Evaluation is still vital
Evaluation is still needed – perhaps more than ever. Whatever the current climate, there will always be an audience for well-collected, thoughtfully analysed and constructively presented evidence that enables people to make better decisions. But, current debates may reinforce several issues with evaluation that we have known about for a while.
Evaluation needs to be participatory
Post-truth politics, even more so than before, sounds the death knell to the idea that an independent evaluator can sit in her ivory tower looking down in judgement at the subjects of her evaluation. This has never been NCVO CES’ approach to evaluation (no one ever gave me an ivory tower, anyhow) and it certainly cannot be in the future.
In a post-truth era we should also continue to involve people in the process of evaluation as much as possible, so that it’s relevant to the community it’s intended to help. Without compromising independence, we often, for example, co- create an evaluation’s design or recommendations. What better way to decide what to measure or how to move forwards on an issue than to involve someone with first-hand experience?
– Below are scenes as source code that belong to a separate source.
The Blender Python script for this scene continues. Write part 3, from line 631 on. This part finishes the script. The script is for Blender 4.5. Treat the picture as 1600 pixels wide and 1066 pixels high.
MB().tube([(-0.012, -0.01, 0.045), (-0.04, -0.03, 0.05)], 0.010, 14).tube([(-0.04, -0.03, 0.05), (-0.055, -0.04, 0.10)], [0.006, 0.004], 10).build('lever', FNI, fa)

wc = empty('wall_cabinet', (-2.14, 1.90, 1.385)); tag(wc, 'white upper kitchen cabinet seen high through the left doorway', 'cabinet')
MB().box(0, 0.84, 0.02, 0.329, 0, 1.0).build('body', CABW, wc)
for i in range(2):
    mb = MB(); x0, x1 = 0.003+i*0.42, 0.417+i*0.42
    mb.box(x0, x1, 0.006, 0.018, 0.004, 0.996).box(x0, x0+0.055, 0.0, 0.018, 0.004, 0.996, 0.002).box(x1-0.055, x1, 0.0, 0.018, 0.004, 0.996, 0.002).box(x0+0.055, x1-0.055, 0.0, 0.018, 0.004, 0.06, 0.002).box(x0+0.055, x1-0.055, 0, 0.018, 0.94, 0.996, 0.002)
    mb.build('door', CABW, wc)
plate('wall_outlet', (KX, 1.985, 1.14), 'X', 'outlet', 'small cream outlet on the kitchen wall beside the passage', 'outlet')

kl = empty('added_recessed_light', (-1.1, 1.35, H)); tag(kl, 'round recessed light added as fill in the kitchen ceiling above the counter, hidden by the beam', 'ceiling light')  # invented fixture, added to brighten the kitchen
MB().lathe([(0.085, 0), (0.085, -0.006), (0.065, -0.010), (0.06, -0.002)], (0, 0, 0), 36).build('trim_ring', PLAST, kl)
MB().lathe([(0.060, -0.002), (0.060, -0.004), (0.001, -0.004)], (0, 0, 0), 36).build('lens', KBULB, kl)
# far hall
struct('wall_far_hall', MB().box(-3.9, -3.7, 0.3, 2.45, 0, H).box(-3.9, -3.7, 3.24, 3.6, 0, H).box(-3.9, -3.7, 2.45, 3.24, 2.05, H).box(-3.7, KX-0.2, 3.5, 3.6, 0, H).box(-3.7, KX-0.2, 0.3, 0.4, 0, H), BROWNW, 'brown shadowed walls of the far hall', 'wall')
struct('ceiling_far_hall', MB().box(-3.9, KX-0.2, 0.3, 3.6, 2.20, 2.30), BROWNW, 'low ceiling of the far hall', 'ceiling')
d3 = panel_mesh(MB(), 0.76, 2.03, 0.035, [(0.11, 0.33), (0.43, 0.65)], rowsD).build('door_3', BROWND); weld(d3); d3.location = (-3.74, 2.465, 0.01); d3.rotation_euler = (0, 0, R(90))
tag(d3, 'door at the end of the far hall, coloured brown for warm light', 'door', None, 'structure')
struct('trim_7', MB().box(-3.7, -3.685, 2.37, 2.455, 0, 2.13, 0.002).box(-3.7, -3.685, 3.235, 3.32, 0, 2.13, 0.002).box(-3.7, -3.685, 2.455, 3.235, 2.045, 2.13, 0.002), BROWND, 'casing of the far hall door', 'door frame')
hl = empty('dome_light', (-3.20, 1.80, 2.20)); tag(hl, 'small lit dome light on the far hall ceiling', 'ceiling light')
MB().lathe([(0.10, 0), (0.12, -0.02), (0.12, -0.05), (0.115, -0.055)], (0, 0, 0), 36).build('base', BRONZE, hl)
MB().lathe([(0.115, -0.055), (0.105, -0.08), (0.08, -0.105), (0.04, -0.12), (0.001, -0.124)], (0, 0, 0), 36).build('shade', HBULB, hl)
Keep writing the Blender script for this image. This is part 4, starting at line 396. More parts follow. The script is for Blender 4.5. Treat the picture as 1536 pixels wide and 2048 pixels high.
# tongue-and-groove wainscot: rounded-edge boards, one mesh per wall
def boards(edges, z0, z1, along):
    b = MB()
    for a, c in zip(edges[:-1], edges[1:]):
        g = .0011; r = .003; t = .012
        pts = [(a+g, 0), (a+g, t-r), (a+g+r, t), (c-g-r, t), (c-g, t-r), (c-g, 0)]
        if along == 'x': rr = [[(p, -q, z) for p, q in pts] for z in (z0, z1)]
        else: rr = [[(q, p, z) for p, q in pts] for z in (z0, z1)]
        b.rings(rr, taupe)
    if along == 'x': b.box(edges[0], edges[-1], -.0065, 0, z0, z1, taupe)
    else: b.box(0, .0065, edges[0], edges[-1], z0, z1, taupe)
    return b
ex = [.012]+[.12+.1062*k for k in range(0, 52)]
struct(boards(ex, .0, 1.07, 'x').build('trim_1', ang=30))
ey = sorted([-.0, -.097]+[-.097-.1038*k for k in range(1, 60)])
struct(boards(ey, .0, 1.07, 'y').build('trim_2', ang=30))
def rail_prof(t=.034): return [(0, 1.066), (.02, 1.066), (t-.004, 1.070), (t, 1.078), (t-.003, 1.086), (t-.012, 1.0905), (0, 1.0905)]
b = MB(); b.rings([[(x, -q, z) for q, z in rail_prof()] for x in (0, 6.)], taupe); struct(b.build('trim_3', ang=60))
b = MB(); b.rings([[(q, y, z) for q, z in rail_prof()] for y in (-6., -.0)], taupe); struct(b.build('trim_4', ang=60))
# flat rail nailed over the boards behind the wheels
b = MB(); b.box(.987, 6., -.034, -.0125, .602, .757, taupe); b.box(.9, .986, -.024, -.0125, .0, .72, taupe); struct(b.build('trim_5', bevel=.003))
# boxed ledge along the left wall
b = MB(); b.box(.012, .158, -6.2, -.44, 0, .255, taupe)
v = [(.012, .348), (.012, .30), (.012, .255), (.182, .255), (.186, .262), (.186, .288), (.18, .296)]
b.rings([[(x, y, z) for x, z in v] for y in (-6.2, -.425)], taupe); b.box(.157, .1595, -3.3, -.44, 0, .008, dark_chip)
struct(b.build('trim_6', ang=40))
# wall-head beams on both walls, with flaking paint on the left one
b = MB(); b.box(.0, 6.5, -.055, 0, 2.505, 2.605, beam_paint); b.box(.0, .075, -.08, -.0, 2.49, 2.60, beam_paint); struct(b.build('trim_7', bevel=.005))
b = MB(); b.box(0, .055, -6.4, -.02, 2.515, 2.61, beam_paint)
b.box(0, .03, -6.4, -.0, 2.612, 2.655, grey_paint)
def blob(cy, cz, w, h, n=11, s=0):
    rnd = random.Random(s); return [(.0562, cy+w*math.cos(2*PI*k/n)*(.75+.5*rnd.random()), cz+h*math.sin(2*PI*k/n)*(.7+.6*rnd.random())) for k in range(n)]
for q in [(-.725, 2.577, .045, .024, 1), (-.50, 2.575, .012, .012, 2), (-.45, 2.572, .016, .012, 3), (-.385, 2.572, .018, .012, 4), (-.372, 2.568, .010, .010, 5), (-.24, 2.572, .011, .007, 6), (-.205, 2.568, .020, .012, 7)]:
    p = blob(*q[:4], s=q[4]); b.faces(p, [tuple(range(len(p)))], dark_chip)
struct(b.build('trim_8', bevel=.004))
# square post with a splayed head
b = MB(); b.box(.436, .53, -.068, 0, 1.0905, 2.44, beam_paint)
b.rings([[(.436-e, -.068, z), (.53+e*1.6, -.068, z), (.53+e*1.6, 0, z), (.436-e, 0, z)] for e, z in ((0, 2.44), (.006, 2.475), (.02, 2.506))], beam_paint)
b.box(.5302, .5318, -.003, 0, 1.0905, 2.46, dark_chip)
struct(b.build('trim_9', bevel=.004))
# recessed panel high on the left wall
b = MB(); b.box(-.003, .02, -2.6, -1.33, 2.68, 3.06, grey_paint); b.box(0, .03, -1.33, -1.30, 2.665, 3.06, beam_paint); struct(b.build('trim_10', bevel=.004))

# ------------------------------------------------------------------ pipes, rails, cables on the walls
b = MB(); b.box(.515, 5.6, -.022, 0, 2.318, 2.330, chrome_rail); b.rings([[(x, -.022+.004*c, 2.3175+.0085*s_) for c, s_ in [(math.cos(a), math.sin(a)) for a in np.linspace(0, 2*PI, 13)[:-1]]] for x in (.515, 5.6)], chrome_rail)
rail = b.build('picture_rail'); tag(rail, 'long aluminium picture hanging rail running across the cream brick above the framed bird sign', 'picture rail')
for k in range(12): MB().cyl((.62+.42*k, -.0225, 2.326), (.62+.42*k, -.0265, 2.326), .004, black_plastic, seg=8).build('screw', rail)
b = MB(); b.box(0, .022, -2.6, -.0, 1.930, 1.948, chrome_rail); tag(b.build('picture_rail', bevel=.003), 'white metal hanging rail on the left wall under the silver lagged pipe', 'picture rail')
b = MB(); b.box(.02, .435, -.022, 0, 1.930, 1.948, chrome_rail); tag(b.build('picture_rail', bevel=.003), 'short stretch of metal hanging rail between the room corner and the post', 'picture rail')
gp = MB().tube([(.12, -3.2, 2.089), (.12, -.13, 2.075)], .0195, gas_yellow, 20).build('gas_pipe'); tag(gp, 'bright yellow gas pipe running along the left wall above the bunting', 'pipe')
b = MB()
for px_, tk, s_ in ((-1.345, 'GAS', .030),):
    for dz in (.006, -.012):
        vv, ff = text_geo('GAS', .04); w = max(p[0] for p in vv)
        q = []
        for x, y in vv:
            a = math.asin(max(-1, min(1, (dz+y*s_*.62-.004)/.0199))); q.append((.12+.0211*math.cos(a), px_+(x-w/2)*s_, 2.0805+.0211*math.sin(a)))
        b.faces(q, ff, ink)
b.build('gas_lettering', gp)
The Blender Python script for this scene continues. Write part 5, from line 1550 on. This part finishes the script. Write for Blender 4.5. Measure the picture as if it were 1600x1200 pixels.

Evaluation must continue to manage different versions of the truth
As evaluators of outcomes and impact in the voluntary sector it is our job to seek to understand people’s experiences and to consider what change has, or hasn’t, happened, and why. This reality is often complex and messy, usually involving a range of perspectives, and sometimes producing conflicting findings. The evaluator’s responsibility is to accurately reflect this in their evaluation, and to give voice to all stakeholders and their views on what constitutes ‘fact’, including the views of groups that are seldom heard.
Evaluation must be creative and engaging
Some people will always like quantitative approaches, loaded with statistics and charts. But these benefit from presentation alongside more qualitative methods like case studies. More than ever, these qualitative approaches are what really convince people of the success of a project or of the need to take action because they have greater emotional impact.
Simply producing a final report is now no longer enough. We need a range of ways to share data, from formal reports to cartoons and podcasts, so we can engage a range of people. We should start by considering who our evaluation audiences are and what concerns they have, rather than defaulting to more formal or traditional methods.
So, if the full potential of impact-focused evaluation is to be unleashed, it needs to come off the page and out of the office, and fully engage with the people and the issues it is intended to serve. In this way, evaluation and evidence can be tools for good, helping us to sort between the truths and post truths and to make better-informed decisions to help create positive change in the world.